COURSE MATERIALS (literature, film, visual culture)
Francisco Goldman, The Ordinary Seaman (1997)
María Amparo Ruiz de Burton, The Squatter and the Don (1885)
María Novaro, dir. El Jardín del Edén (1994; The Garden of Eden)
Herman Melville, “Benito Cereno”
José Martí, Writings on the Americas
Américo Paredes, The Hammon and the Beans and other Stories
Denise Sandoval, Arte y estilo: The Lowrider Tradition (English-language text)

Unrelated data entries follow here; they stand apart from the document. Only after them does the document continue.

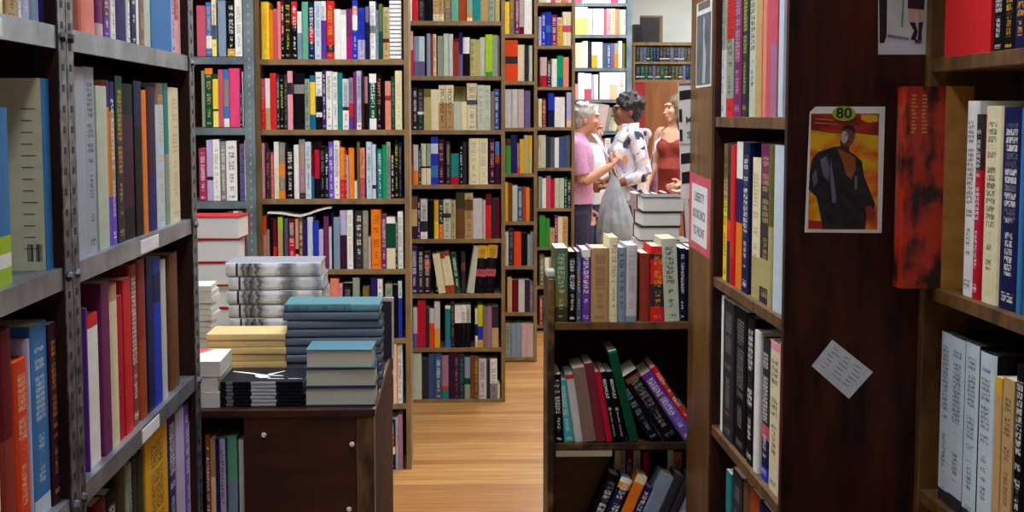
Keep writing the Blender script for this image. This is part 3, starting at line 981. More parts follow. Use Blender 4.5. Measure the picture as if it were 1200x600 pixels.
# ------------------------------------------------------------------ dark steel shelving along the left of the aisle
XL = -0.60
LZ = [2.095, 1.737, 1.37, 1.008, 0.645, 0.28]
NB, FB = (1.15, 2.236), (2.322, 3.318)     # near bay and far bay along y
g = empty('steel_shelving', (XL - .15, 2.3, 0), 'dark scuffed steel shelving with slotted posts along the left edge of aisle', 'shelving')
PO = [(1.11, 1.15), (2.236, 2.277), (2.281, 2.322), (3.318, 3.375)]
for k, (a, b) in enumerate(PO):
    m = MB(); m.mat(MAT['metal_dark'])
    gl_ = g.location
    def wb(p0, p1):
        m.box(tuple(p0[i] - gl_[i] for i in range(3)), tuple(p1[i] - gl_[i] for i in range(3)))
    wb((XL - .002, a, 0), (XL, b, 2.35))
    m.mat(MAT['case_back'])
    wb((XL - .04, a if k % 2 else b - .002, 0), (XL - .002, a + .002 if k % 2 else b, 2.35))
    wb((XL - .30, a, 0), (XL - .298, b, 2.35))
    m.mat(MAT['hole'])
    for q in range(70):
        z = 0.08 + q * 0.0318
        w = (b - a) * .16
        c_ = (a + b) / 2
        wb((XL - .0005, c_ - w, z), (XL + .0006, c_ + w, z + .011))
    m.obj('upright', g)
for y_ in (2.279, 3.376):
    part('end_panel', g, [((XL - .30, y_ - .001, .05), (XL - .005, y_ + .001, 2.35))], MAT['case_back'], 0.0)
for ya, yb in (NB, FB):
    for z in LZ:
        s = part('shelf', g, [((XL - .006, ya, z - .034), (XL - .003, yb, z)), ((XL - .296, ya, z - .003), (XL - .006, yb, z)), ((XL - .012, ya, z - .034), (XL - .006, yb, z - .031))], MAT['metal'], 0.0)
    part('back_panel', g, [((XL - .304, ya - .04, .05), (XL - .30, yb + .04, 2.35))], MAT['case_back'], 0.0)
for yb in (2.257, 2.302, 3.345):
    for z in LZ[1:4]:
        bt = MB(); bt.mat(MAT['metal_dark'])
        bt.tube([(XL - g.location.x, yb - g.location.y, z - .016), (XL + .007 - g.location.x, yb - g.location.y, z - .016)], [.009, .007], 6)
        bt.obj('bolt', g)
for nm, x0_, x1_, y0_, y1_, z in (('a', 166, 187, 275, 285, 1.37), ('b', 168, 188, 489, 505, 1.008), ('c', -6, 4, 18, 36, 1.737)):
    a, b = PX(x0_, (y0_ + y1_) / 2, XL).y, PX(x1_, (y0_ + y1_) / 2, XL).y
    lb = part('label_card', g, [((XL - .003, a, z - .031), (XL - .0018, b, z - .006))], MAT['white'], 0.0)
    lb['label'] = 'white label card'

LB = XL - .014
lk = dict(plane='L', at=LB, near=True, recess=(0.0, 0.004))
row([(0, 0, 5.46, '50,-300 cream;120,-300 kraft|.7|tan;138,-300 white;200,-300 lavender^white;270,-300 greyblue;302,-300 indigo;322,-300 white')], LZ[1], 'top shelf of near left bay', 'books on the top shelf of the near bay of the left shelving',
    start=-120, depth=.19, max_h=.31, lim=(1.153, 2.234), **lk)
row([(80, 0, 5.46, '190,-300 salmon;238,-300 plum|.8|pinkgrey;275,-300 plum|.7|purple;305,-300 white;325,-300 black;385,-300 indigo;405,-300 white;440,-300 navy;460,-300 white;496,-300 taupe;535,-300 lightsage;662,-300 steelblue;690,-300 lavender;716,-300 rose|.6|pink;748,-300 pinkgrey')],
    LZ[1], 'top shelf of far left bay', 'books on the top shelf of the far bay of the left shelving', start=96, depth=.19, max_h=.31, lim=(2.324, 3.316), **lk)
row([(85, 75, 5.22, '95,22 palegrey;158,20 palegrey;222,135 lightsage;245,100 indigo|.16|orange|.7|violet;275,110 indigo|.18|kraft|.7|violet;318,75 darkgreen|.3|charcoal^gold;385,122 black|.2|aubergine|.8|black;432,105 navy|.3|black;466,160 orange;525,142 aubergine|.6|indigo;578,118 taupe|.15|paleblue;604,118 teal|.5|sage;668,145 cream^tan')],
    LZ[2], 'second shelf of far left bay', 'books on the second shelf of the far bay of the left shelving', start=24, depth=.2, max_h=.33, lim=(2.324, 3.316), **lk)
row([(0, 80, 5.45, '98,250 steelblue|.72|lime|.82|white|.9|lime')], LZ[2], 'second shelf of near left bay', 'books on the second shelf of the near bay of the left shelving', start=-150, depth=.23, max_h=.33, lim=(1.153, 2.234), **lk)
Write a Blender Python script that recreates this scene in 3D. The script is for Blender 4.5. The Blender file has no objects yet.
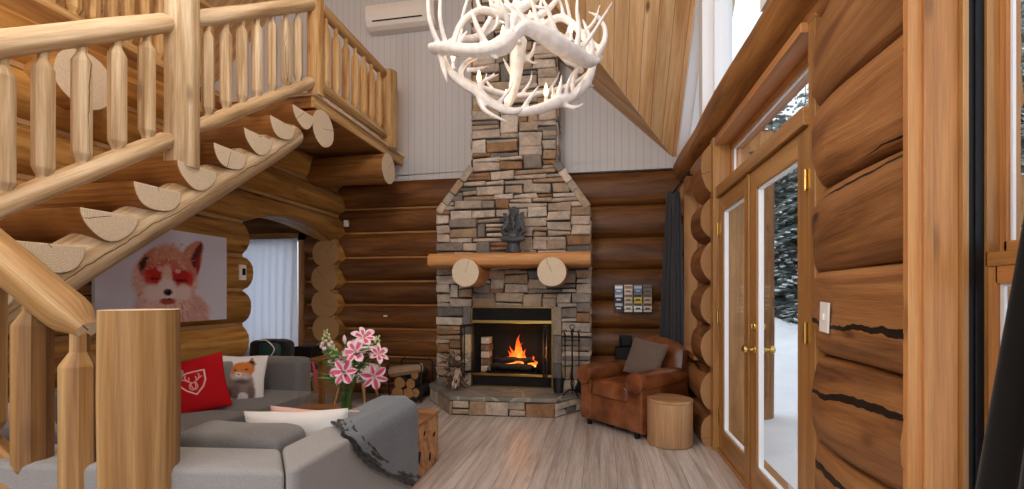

Gloria Anzaldúa, Borderlands/la frontera: The New Mestiza
Short videos by Rubén Ortiz Torres

A COURSE READER with critical essays by Aníbal Quijano; Edmundo O’Gorman; Ramón Saldívar; Jorge Canizares-Esguerra; Diana Taylor; Tomas Ybarra-Fraustro; Carlos Fuentes; Samuel Huntingdon; Claire Fox; Kirsten Silva Gruesz; Lois Parkinson Zamora, Ramón Gutiérrez; Anna Brickhouse; Gustavo Pérez Firmat.

Assignments: one 10-15 pp. research paper on one trans-american topic, writer, or theory; mock review of a journal article; in-class presentation on one of the readings.
No knowledge of Spanish is necessary.